Question

If each of ‘n’ readings is increased by 5, then the arithmetic mean of new ‘n’ readings is equal to 10. If each of the original readings is multiplied by 3, then the arithmetic mean of new readings will be
(A)5
(B)10
(C)15
(D)20

Answer 1

Hint: Here for answering question of this type the arithmetic mean of $n$ numbers is found by using the mathematical formula given by$\dfrac{\sum\limits_{i=1}^{n}{{{a}_{i}}}}{n}$ . We will increase each of ‘n’ readings by 5, and we will use the given value of the arithmetic mean of new ‘n’ readings equal to 10 and find the original arithmetic mean. After that we will multiply each of the original readings by 3, and then we will get the arithmetic mean of the new readings using the derived arithmetic mean of the original readings.
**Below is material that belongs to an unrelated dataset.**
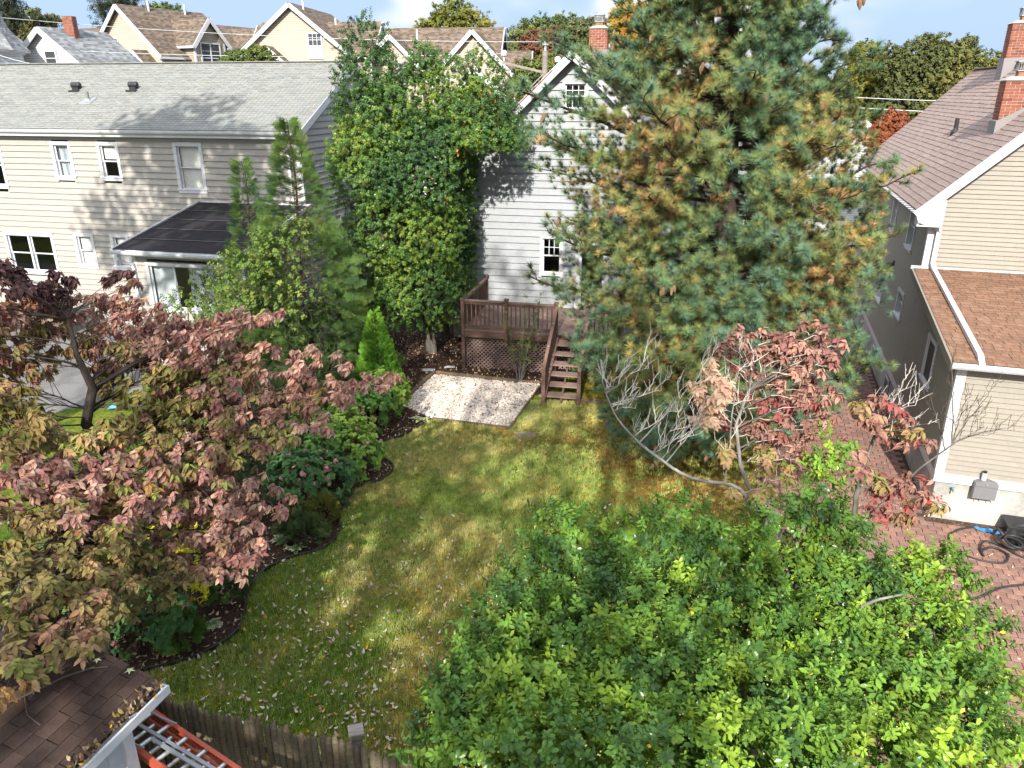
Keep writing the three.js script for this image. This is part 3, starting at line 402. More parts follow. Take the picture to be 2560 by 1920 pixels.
  new MB().box(3.7, 7.7, 3.14, 3.22, 4.0, 4.43).build('porch_fascia', M.white, cream);
  gutter(cream, V(3.66, 3.18, 4.435), V(7.74, 3.18, 4.435), M.white2);
  downspout(cream, [V(3.82, 3.2, 4.50), V(3.82, 3.03, 4.48), V(3.98, 2.82, 4.12), V(4.0, 2.7, 4.09), V(4.0, -0.4, 4.09)], M.white2, 0.085);
}

// ---------------------------------------------------------------- grey house, middle
const greyHouse = thing('grey_house', 'pale grey gabled house with wide boards and a brick chimney behind the deck', 'house', OG, YG);
{
  const I = new THREE.Matrix4(), W = { low: { x0: -0.65, x1: 0.11, y0: 2.35, y1: 3.66 }, attic: { x0: -0.02, x1: 0.76, y0: 7.46, y1: 8.31 } }, door = { x0: 0.52, x1: 1.62, y0: 1.3, y1: 3.42 };
  new MB().box(-3.68, 4.28, -0.1, 1.18, -8.6, -0.04).build('foundation', M.concrete, greyHouse);
  const sl = 0.93, eave = 5.40;
  cladWall(greyHouse, I, { y0: 1.18, y1: 9.02, course: 0.222, mats: M.greySiding, range: y => { const t = Math.max(0, (y - eave) / sl); return [-3.64 + t, 4.24 - t]; }, openings: [...Object.values(W).map(o => hole(o)), hole(door)], lap: 0.05, seed: 31 });
  cladWall(greyHouse, wallM(-3.7, 0, 0, 90), { y0: 1.18, y1: 5.4, x0: -8.6, x1: -0.04, course: 0.222, mats: M.greySiding, lap: 0.05, seed: 32 });
  cladWall(greyHouse, wallM(4.3, 0, 0, -90), { y0: 1.18, y1: 5.4, x0: 0.04, x1: 8.6, course: 0.222, mats: M.greySiding, lap: 0.05, seed: 33 });
  new MB().box(-3.7, 4.3, 1.18, 5.4, -8.62, -8.5).build('back_wall', M.greySiding[0], greyHouse); { const m = new MB(); m.tri(V(-3.7, 5.4, -8.55), V(4.3, 5.4, -8.55), V(0.3, 9.1, -8.55)); m.build('back_gable', M.greySiding[0], greyHouse); }
  new MB().box(-3.72, -3.60, 1.18, 5.4, -0.06, 0.04).build('corner_trim', M.white2, greyHouse); new MB().box(4.2, 4.32, 1.18, 5.4, -0.06, 0.04).build('corner_trim', M.white2, greyHouse);
  windowUnit(greyHouse, I, W.low, { grid: [3, 2], casing: 0.085 }); windowUnit(greyHouse, I, W.attic, { grid: [3, 2], gridLow: [3, 1], casing: 0.075, blind: 0 });
  const dg = sub('door', greyHouse, I); new MB().box(door.x0, door.x0 + 0.1, 1.3, 3.42, -0.1, 0.05).box(door.x1 - 0.1, door.x1, 1.3, 3.42, -0.1, 0.05).box(door.x0, door.x1, 3.42, 3.54, -0.1, 0.055).build('door_frame', M.white, dg);
  const lf = new MB(); lf.box(door.x0 + 0.1, door.x1 - 0.1, 1.34, 1.50, -0.06, -0.02).box(door.x0 + 0.1, door.x1 - 0.1, 3.3, 3.42, -0.06, -0.02).box(door.x0 + 0.1, door.x0 + 0.21, 1.5, 3.3, -0.06, -0.021).box(door.x1 - 0.21, door.x1 - 0.1, 1.5, 3.3, -0.06, -0.021).build('door_leaf', M.white2, dg); new MB().quad(V(door.x0 + 0.21, 1.5, -0.04), V(door.x1 - 0.21, 1.5, -0.04), V(door.x1 - 0.21, 3.3, -0.04), V(door.x0 + 0.21, 3.3, -0.04)).build('pane', M.glass, dg); new MB().box(door.x0 + 0.09, door.x1 - 0.09, 1.3, 1.34, -0.1, 0.08).build('threshold', M.zinc, dg);
  // roof: two slopes, overhanging the gable
  const rk = 0.42, e = 0.28, ridge = V(0.3, 9.17, 0), uL = V(1, sl, 0), lf2 = V(-3.7 - e, 9.17 - sl * (4 + e), 0);
  const slab = new MB(); for (const s of [-1, 1]) { const x = 0.3 + s * (4 + e); slab.hexa([V(x, lf2.y - 0.07, rk), V(0.3, 9.10, rk), V(0.3, 9.10, -9), V(x, lf2.y - 0.07, -9), V(x, lf2.y, rk), V(0.3, 9.165, rk), V(0.3, 9.165, -9), V(x, lf2.y, -9)]); } slab.build('roof_deck', M.roofG[0], greyHouse);
  const L = Math.hypot(4 + e, sl * (4 + e));
  shingles(greyHouse, slopeM(V(4.3 + e, lf2.y + 0.012, rk), V(0, 0, -1), V(-1, sl, 0)), { length: L, range: () => [0, 9.4], expo: 0.15, tab: 0.32, mats: M.roofG, nInd: 200, seed: 41 });
  shingles(greyHouse, slopeM(V(-3.7 - e, lf2.y + 0.012, -9), V(0, 0, 1), V(1, sl, 0)), { length: L, range: () => [0, 9.4], expo: 0.15, tab: 0.32, mats: M.roofG, nInd: 40, seed: 42 });
  new MB().bar(V(0.3, 9.2, rk + 0.02), V(0.3, 9.2, -9), 0.24, 0.03).build('ridge_cap', M.roofG[1], greyHouse);
  new MB().bar(V(-3.98, lf2.y - 0.13, rk - 0.02), V(0.3, 9.04, rk - 0.02), 0.05, 0.22, V(-sl, 1, 0)).bar(V(4.58, lf2.y - 0.13, rk - 0.02), V(0.3, 9.04, rk - 0.022), 0.05, 0.22, V(sl, 1, 0)).build('rake_board', M.white, greyHouse);
  const rust = new MB(), q = rng(7); for (let k = 0; k < 26; k++) { const t = 0.36 + k * 0.0195, w = 0.02 + 0.03 * q(), A = V(lerp(-3.98, 0.3, t), lerp(lf2.y, 9.17, t) - 0.025, rk + 0.014), B = V(lerp(-3.98, 0.3, t + 0.0185), lerp(lf2.y, 9.17, t + 0.0185) - 0.025, rk + 0.014); rust.bar(A, B, 0.012, w, V(-sl, 1, 0)); } rust.build('rusty_edge_strip', M.red2, greyHouse, 'rusty red drip edge along the left rake');
  new MB().quad(V(-3.9, lf2.y - 0.1, 0.03), V(0.3, 9.05, 0.03), V(0.3, 9.05, rk), V(-3.9, lf2.y - 0.1, rk)).quad(V(4.5, lf2.y - 0.1, 0.03), V(0.3, 9.05, 0.03), V(0.3, 9.05, rk), V(4.5, lf2.y - 0.1, rk)).build('soffit', M.white, greyHouse);
  new MB().box(0.36, 1.10, 8.3, 9.3, -3.22, -2.55).build('chimney_flashing', M.leadGrey, greyHouse);
  chimney(greyHouse, [0.42, 0, -2.6], 0.60, 0.56, 9.3, 9.93, { flash: 0.2, seed: 4 });
  new MB().tube([V(0.62, 9.22, -1.9), V(0.95, 9.0, -2.0), V(1.25, 8.72, -2.1)], 0.02, 6).build('roof_cable', M.black, greyHouse);
}
{ // the deck with its stairs
  const d = thing('wooden_deck', 'brown stained wooden deck with railings, lattice skirt and open stairs', 'deck', OG, YG), r = rng(5), x0 = -2.5, x1 = 2.1, zf = 3.1, yT = 1.3;
  for (const [a, b] of [[x0, 0.42], [0.426, x1]]) for (let k = -40; k < 60; k++) { // diagonal boards
    const w = 0.14 * Math.SQRT2, c = k * w; let P = [[a, 0.035], [b, 0.035], [b, zf], [a, zf]]; P = clip(P, 1, -1, c + w - 0.010); P = clip(P, -1, 1, -c); if (P.length < 3) continue; const area = Math.abs(P.reduce((s, p, i) => s + p[0] * P[(i + 1) % P.length][1] - P[(i + 1) % P.length][0] * p[1], 0)); if (area < 0.004) continue;
    const mb = new MB(); mb.prism(P, yT - 0.03, yT + (r() - 0.5) * 0.003, r() * 4); const o = mb.build('deck_board', pick(M.deckTop, r), d);
  }
  new MB().box(x0, x1, yT - 0.24, yT - 0.035, zf - 0.05, zf).build('rim_joist', M.deck[0], d); new MB().box(x0, x0 + 0.05, yT - 0.24, yT - 0.035, 0.04, zf - 0.05).build('rim_joist', M.deck[1], d); new MB().box(x1 - 0.05, x1, yT - 0.24, yT - 0.035, 0.04, zf - 0.05).build('rim_joist', M.deck[1], d);
  for (let k = 0; k < 9; k++) new MB().box(lerp(x0 + 0.3, x1 - 0.3, k / 8) - 0.02, lerp(x0 + 0.3, x1 - 0.3, k / 8) + 0.02, yT - 0.22, yT - 0.036, 0.04, zf - 0.055).build('joist', M.deck[2], d);
  const post = (x, z, a, b, cap = true) => { new MB().box(x - 0.05, x + 0.05, a, b, z - 0.05, z + 0.05).build('post', M.deck[Math.floor(r() * 6)], d); if (cap) new MB().hexa([V(x - 0.075, b, z + 0.075), V(x + 0.075, b, z + 0.075), V(x + 0.075, b, z - 0.075), V(x - 0.075, b, z - 0.075), V(x - 0.06, b + 0.045, z + 0.06), V(x + 0.06, b + 0.045, z + 0.06), V(x + 0.06, b + 0.045, z - 0.06), V(x - 0.06, b + 0.045, z - 0.06)]).build('post_cap', M.deck[0], d); };
  const rail = (A, B, yTop = 2.2, yBot = 1.42, n) => { const a = A.clone(), b = B.clone(); a.y = b.y = yTop; new MB().bar(a, b, 0.10, 0.045).build('top_rail', pick(M.deckTop, r), d); const c = a.clone().setY(yTop - 0.07), e = b.clone().setY(yTop - 0.07); new MB().bar(c, e, 0.04, 0.08).build('rail_board', pick(M.deck, r), d); c.y = e.y = yBot; new MB().bar(c, e, 0.04, 0.08).build('bottom_rail', pick(M.deck, r), d); n ||= Math.round(a.distanceTo(b) / 0.135); for (let k = 1; k < n; k++) { const p = a.clone().lerp(b, k / n); new MB().box(p.x - 0.019, p.x + 0.019, yBot - 0.02, yTop - 0.03, p.z - 0.019 + 0.03 * 0, p.z + 0.019).build('baluster', pick(M.deck, r), d); } };
  post(-2.44, 3.09, 0, 2.22); post(-1.09, 3.13, 0.9, 2.27); post(0.40, 3.09, 0, 2.24); post(-2.44, 0.12, 0, 2.26); post(-2.44, 1.55, 0, 2.18, false);
  rail(V(-2.44, 0, 3.07), V(-1.09, 0, 3.07), 2.2, 1.40); rail(V(-1.09, 0, 3.07), V(0.40, 0, 3.07), 2.18, 1.40); rail(V(-2.44, 0, 0.12), V(-2.44, 0, 3.05), 2.19, 1.44, 24); post(2.05, 3.05, 0, 2.2); post(2.05, 0.12, 0, 2.2); rail(V(2.05, 0, 0.12), V(2.05, 0, 3.05), 2.19, 1.44, 20); post(1.40, 3.09, 0, 2.2); rail(V(1.40, 0, 3.07), V(2.05, 0, 3.07));
  for (const [px, pz] of [[-2.3, 2.2], [-0.9, 2.6], [0.2, 2.6]]) new MB().box(px - 0.06, px + 0.06, 0, yT - 0.24, pz - 0.06, pz + 0.06).build('support_post', M.deck[3], d);
  // lattice: every strip of the two layers
  const lat = (a, b, y0, y1, z, turn) => { for (const dir of [-1, 1]) for (let k = -3; k < 60; k++) { const p = 0.125, w = 0.036 * Math.SQRT2, L = b - a, H = y1 - y0; let P = [[0, 0], [L, 0], [L, H], [0, H]]; const c = k * p - (dir > 0 ? H : 0); P = clip(P, 1, -dir, c + w); P = clip(P, -1, dir, -c); if (P.length < 3) continue; const mb = new MB(); mb.m = new THREE.Matrix4().makeRotationX(Math.PI / 2); mb.prism(P.map(q => [q[0], -q[1]]), 0, 0.009, 0); const m = mb.build('lattice_strip', pick(M.lattice, r), d); if (turn) { m.rotation.y = -Math.PI / 2; m.position.set(z + dir * 0.006, y0, a); } else m.position.set(a, y0 , z + dir * 0.006); m.scale.y = 1; } };
  lat(-2.42, 2.0, 0.02, 1.05, 2.9, false); lat(0.2, 2.88, 0.02, 1.05, -2.42, true);
  // stairs: six treads, two strings, a middle string and both hand rails
  const run = 0.345, rise = 0.186, sx0 = 0.45, sx1 = 1.36, st = (k) => [yT - rise * k, zf + run * k - 0.0];
  for (let k = 1; k <= 6; k++) { const [y, z] = st(k); const mb = new MB(); mb.box(sx0 + 0.045, sx1 - 0.045, y - 0.04, y, z - run + 0.03, z + 0.02, r() * 3, k); mb.build('tread', pick(M.deckTop, r), d); }
  for (const x of [sx0, sx1 - 0.045, (sx0 + sx1) / 2 - 0.02]) { const mb = new MB(), k = x === sx0 || x === sx1 - 0.045 ? 0.12 : 0.0; mb.hexa([V(x, yT - 0.30, zf), V(x + 0.045, yT - 0.30, zf), V(x + 0.045, 0, zf + run * 6.3), V(x, 0, zf + run * 6.3), V(x, yT - 0.08 + k * 0.6 - (k ? 0 : 0.1), zf), V(x + 0.045, yT - 0.08 + k * 0.6 - (k ? 0 : 0.1), zf), V(x + 0.045, 0.08 + k, zf + run * 6.45), V(x, 0.08 + k, zf + run * 6.45)]); mb.build('string', M.deck[4], d); }
  for (const x of [sx0 - 0.03, sx1 + 0.03]) {
    post(x, zf + run * 6.35, 0, 0.98, false); const a = V(x, 2.16, zf + 0.02), b = V(x, 0.99, zf + run * 6.5); new MB().bar(a, b, 0.09, 0.045).build('hand_rail', pick(M.deck, r), d); new MB().bar(a.clone().add(V(0, -0.08, 0)), b.clone().add(V(0, -0.08, 0)), 0.038, 0.085).build('rail_board', pick(M.deck, r), d); new MB().bar(V(x, 1.42, zf), V(x, 0.30, zf + run * 6.3), 0.038, 0.085).build('bottom_rail', pick(M.deck, r), d);
    for (let k = 1; k < 13; k++) { const t = k / 13, z = lerp(zf, zf + run * 6.35, t), y = lerp(1.42, 0.3, t); new MB().box(x - 0.018, x + 0.018, y, y + 0.71, z - 0.018, z + 0.018).build('baluster', pick(M.deck, r), d); }
    for (const t of [0.3, 0.66]) { const p = a.clone().lerp(b, t); new MB().box(p.x - 0.03, p.x + 0.03, p.y + 0.022, p.y + 0.05, p.z - 0.04, p.z + 0.04).build('rail_light', M.zinc, d); }
  }
}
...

Complete step-by-step answer:
It is given in the question that we have ‘n’ readings and when we increase each reading by 5 the arithmetic mean of new readings is 10. Let us assume the ‘n’ original readings as ${{a}_{1}},{{a}_{2}},..............,{{a}_{n}}$ and the arithmetic mean of original readings as $a$ this can be mathematically given as ${{a}_{x}}=\dfrac{\sum\limits_{i=1}^{n}{\left( {{a}_{i}}+5 \right)}}{n}\Rightarrow {{a}_{x}}=a=\dfrac{\sum\limits_{i=1}^{n}{{{a}_{i}}}}{n}$ .
Now let us add 5 for each reading ${{a}_{x}}=\dfrac{\left( {{a}_{1}}+5 \right)+\left( {{a}_{2}}+5 \right)+............+\left( {{a}_{n}}+5 \right)}{n}\Rightarrow {{a}_{x}}=\dfrac{\sum\limits_{i=1}^{n}{\left( {{a}_{i}}+5 \right)}}{n}$
By simplifying this we will have ${{a}_{x}}=\dfrac{\sum\limits_{i=1}^{n}{{{a}_{i}}}+\left( 5n \right)}{n}$ .
By further simplifying this we will have${{a}_{x}}=\dfrac{\sum\limits_{i=1}^{n}{{{a}_{i}}}}{n}+5$ $\Rightarrow {{a}_{x}}=a+5$ .
This is given as 10 in the question this can be mathematically given as ${{a}_{x}}=10$.
Now by simplifying we will have the value of $a$. For this we will simplify ${{a}_{x}}=a+5\Rightarrow 10=a+5\Rightarrow 5=a$ .
We have $a=5$ . The arithmetic mean of the original readings is 5.
Now we need to find the arithmetic mean when we multiply the original readings by 3.
This is mathematically given as ${{a}_{y}}=\dfrac{3{{a}_{1}}+3{{a}_{2}}+........+3{{a}_{n}}}{n}\Rightarrow {{a}_{y}}=\dfrac{\sum\limits_{i=1}^{n}{3{{a}_{i}}}}{n}$ .
By taking 3 as common in the summation we will have ${{a}_{y}}=3\dfrac{\sum\limits_{i=1}^{n}{{{a}_{i}}}}{n}$ .
By performing the simplifications we have ${{a}_{y}}=3a$ . Since we know the value of $a$ as 10 by substituting it we will have ${{a}_{y}}=3\left( 5 \right)\Rightarrow {{a}_{y}}=15$ .
So, we have the new arithmetic mean as 15.

So, the correct answer is “Option C”.

Note: While answering this type of question we should perform the calculations carefully. If we perform a wrong calculation such as ${{a}_{y}}=3\left( 5 \right)\Rightarrow {{a}_{y}}=10$ .We will end up with a wrong conclusion that the value of the arithmetic mean of the new readings as 10. Also, take care to read the given question properly and then form the relations. There is a possibility that we might misinterpret the questions as numbers being multiplied by 5 and terms being added by 3.